I finish year 2 of my program and am building my committee.


One thing at a time. I am way overwhelmed.

Monday, December 8, 2025

The Gift of the Magpie

It’s no lie, I like shiny things. I collect them until I realize I can’t wear it all, and not everything suits me.

So when elder decided to buy into lots of jewelry from estate sales in hopes of scoring big, the net result was four gallon-size freezer bags of stuff he couldn’t do anything with. 

He was fairly salty about this enterprise.

So I offered him about 2/3 of what he paid for the whole lot and did some scavenging. While I didn’t find anything of value, I found a lot of fun things that made me think of particular people in my life. I ended up creating a bunch of gift bundles, some directed at particular individuals, and the rest will go to ladies’ night at the brewery. The rest I handed off to a friend who has a knack for rebuilding and repurposing jewelry. She will have a lot to keep her busy. 

I gift wrapped a bunch of things this morning.

I also did all the baking on Friday. My semester is at an end, and I am scrambling to do all the things I didn’t have time for the last 14 or so weeks.  While I am enjoying the journey of the program, I am starting to think seriously about the next steps, what dissertation will look like, who I can talk to about that.

Younger will graduate in the spring. I can’t see beyond that right now for him.

Elder is plugging along. He wants to stay where he is employment-wise and is considering side hustles that might support him while he’s doing that.

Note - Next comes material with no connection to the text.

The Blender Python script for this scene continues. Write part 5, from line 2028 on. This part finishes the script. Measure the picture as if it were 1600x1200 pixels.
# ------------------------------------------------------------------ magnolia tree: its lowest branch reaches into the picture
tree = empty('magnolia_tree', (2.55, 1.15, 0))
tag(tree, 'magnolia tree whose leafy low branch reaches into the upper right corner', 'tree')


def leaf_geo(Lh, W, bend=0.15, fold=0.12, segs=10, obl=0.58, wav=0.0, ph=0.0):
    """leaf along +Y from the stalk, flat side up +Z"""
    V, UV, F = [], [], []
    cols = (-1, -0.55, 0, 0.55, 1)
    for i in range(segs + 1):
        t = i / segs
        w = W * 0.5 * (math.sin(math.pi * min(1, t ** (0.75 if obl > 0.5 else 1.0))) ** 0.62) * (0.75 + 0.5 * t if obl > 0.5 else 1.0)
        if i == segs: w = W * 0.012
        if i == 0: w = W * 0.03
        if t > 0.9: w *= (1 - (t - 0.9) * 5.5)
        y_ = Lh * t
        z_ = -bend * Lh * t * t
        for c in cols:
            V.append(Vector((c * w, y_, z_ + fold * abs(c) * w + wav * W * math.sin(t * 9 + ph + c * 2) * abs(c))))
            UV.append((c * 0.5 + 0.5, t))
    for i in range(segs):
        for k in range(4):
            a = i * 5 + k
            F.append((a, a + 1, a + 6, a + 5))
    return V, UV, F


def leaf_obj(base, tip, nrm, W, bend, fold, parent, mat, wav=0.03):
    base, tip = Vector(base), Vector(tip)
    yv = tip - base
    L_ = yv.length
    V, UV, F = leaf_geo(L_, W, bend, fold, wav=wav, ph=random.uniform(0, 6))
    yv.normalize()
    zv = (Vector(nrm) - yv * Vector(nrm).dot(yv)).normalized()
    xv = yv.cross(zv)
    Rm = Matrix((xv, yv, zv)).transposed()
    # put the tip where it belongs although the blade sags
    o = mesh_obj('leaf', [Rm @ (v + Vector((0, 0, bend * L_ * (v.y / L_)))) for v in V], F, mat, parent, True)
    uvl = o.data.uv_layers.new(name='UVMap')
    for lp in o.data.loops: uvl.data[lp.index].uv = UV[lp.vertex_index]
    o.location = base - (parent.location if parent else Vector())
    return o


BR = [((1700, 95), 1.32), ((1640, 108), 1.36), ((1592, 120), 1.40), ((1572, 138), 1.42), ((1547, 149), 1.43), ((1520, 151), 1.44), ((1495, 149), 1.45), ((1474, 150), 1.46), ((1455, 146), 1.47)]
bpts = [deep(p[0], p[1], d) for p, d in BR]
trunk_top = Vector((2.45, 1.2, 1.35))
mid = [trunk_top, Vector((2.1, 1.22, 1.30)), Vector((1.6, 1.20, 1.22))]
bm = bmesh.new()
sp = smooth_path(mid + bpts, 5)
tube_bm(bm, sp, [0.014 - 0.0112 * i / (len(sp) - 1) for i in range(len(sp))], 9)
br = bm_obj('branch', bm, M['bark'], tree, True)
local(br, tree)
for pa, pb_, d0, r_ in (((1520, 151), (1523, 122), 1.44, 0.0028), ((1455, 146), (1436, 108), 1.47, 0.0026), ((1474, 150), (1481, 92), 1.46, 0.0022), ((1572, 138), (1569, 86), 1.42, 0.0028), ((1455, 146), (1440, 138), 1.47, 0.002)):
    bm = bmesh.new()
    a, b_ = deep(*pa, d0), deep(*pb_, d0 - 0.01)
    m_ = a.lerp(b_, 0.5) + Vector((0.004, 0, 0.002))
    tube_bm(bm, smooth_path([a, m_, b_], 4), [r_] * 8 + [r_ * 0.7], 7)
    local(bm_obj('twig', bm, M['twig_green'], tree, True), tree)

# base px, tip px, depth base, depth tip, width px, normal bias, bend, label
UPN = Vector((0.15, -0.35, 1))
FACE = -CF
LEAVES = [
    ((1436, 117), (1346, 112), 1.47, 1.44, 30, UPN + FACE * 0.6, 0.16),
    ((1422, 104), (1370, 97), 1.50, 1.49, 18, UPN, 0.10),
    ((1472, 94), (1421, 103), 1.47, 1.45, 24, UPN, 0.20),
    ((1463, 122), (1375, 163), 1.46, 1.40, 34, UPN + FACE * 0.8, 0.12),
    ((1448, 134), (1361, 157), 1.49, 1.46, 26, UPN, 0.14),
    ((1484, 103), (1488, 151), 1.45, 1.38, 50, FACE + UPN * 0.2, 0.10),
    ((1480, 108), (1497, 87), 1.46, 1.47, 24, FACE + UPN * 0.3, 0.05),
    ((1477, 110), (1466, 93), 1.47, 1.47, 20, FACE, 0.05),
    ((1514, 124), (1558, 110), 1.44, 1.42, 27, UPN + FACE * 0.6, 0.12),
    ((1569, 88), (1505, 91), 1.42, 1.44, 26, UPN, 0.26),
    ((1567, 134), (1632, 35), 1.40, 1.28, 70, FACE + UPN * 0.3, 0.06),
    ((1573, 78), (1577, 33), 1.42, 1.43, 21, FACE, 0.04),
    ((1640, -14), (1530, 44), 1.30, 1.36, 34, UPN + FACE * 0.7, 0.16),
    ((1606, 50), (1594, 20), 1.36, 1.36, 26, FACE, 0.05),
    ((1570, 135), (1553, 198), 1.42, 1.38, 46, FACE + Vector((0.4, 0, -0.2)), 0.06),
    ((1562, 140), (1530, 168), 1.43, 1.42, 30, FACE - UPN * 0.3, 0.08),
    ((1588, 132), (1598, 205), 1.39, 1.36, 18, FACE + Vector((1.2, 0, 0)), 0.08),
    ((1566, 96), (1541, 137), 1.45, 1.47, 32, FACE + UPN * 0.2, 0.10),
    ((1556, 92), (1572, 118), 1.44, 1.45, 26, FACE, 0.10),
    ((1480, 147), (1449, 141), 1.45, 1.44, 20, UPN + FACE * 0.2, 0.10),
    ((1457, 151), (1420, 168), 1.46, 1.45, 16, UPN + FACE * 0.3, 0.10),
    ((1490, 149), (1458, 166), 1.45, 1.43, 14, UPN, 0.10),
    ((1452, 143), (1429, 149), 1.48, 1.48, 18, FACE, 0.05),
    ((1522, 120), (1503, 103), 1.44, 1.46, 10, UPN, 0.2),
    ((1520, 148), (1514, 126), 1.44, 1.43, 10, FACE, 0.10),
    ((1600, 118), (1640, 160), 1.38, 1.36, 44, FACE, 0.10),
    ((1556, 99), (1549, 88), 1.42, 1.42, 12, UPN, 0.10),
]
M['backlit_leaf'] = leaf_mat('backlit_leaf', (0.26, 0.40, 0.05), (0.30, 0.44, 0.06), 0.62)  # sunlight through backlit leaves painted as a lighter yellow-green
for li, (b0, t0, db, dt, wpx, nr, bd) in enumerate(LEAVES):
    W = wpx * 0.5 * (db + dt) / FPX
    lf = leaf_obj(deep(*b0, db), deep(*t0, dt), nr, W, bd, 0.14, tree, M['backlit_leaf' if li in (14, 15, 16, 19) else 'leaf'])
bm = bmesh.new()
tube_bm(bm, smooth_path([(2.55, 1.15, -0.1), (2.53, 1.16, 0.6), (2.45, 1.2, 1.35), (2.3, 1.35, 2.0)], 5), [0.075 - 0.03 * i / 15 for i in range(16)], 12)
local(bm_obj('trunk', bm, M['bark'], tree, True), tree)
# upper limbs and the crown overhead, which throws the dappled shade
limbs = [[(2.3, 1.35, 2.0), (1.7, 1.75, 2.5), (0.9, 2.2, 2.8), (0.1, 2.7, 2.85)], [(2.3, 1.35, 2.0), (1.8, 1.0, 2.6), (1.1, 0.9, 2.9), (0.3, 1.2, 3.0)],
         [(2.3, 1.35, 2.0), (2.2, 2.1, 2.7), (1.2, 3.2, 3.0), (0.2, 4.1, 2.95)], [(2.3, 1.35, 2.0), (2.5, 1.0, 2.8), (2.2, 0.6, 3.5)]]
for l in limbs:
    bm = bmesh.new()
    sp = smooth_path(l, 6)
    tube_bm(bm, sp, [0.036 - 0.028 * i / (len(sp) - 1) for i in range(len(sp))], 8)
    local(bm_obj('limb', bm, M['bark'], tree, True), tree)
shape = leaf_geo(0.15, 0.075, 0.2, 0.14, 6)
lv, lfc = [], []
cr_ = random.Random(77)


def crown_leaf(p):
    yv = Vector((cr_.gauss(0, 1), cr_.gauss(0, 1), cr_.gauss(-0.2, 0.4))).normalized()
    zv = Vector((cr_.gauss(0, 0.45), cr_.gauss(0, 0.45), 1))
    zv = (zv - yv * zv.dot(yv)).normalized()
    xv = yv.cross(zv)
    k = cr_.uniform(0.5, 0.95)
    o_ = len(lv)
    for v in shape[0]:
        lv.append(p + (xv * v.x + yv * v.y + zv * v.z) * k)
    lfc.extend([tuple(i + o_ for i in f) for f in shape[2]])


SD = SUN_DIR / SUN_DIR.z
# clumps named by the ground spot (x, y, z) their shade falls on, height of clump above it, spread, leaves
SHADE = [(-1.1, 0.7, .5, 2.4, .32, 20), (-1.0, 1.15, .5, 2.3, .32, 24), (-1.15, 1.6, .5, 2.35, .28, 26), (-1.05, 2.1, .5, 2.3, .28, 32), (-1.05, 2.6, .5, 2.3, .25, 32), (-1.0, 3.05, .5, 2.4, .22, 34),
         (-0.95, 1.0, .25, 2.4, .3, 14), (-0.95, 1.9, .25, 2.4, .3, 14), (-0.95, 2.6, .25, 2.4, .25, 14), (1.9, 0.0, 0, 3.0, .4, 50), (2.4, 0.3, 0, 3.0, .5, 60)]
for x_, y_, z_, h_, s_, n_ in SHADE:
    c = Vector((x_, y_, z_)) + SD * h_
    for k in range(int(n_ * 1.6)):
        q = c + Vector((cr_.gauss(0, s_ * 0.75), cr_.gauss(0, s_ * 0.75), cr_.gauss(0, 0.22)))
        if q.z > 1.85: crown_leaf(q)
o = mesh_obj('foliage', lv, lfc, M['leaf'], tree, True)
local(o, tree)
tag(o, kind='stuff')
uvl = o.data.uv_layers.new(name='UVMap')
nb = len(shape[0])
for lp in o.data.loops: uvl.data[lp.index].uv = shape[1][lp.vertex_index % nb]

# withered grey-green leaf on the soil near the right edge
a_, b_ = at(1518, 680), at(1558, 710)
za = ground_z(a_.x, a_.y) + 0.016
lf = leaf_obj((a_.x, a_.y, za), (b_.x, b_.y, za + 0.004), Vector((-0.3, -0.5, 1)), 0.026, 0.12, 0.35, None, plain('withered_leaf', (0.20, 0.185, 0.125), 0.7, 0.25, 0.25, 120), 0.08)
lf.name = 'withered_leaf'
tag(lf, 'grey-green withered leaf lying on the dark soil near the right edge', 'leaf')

I’m just hoping for the best, as always.


Wednesday, June 4, 2025

Broken Things

On the way out the door this morning, I broke my water bottle.

I was juggling my coffee cup, water tumbler, lunch, computer bag and pocketbook in an attempt to make a single trip to the car, and I somehow lost a grip on the water bottle. I heard it crack as it hit. The bottle is hard plastic, been dropped a million times, but I think this time, it just hit the wrong place on the bottle, and caught a corner of the step. G received this bottle as a parting gift from Montco, among other things, and I was happy to use it, because of all the good things connected with that experience.

So when I went to retrieve it, and saw that it was cracked, my eyes welled up with tears.

Because it was more than being about the water bottle—and this led to a chain-reaction of revelations that spiraled a little bit, splashing across my current class regarding theories of learning frameworks, philosophical arguments with my younger son about the train table divestiture, and my own meditations on hoarding and why we hold onto broken things.

We hold onto things because it’s our only tangible proof that good things happened, that good people exist, and because of these things there are reasons to hope for the future.

I think this is part of the reason why I have such a hard time going through my sons’ old artwork and school work, because there is so much bad mixed in with everything that is good that it puts me in an existential crisis every. Damn. Time. 

I know some of those reasons for hanging onto broken things, too, are generational strongholds; want, depression, war, hanging on to things because they may have use or value.

Or hanging onto things because they are the only things remaining of someone who is gone.

There is so much we store in our hearts, but we need physical proof.  There are things that have left that we want back, but aren’t coming back.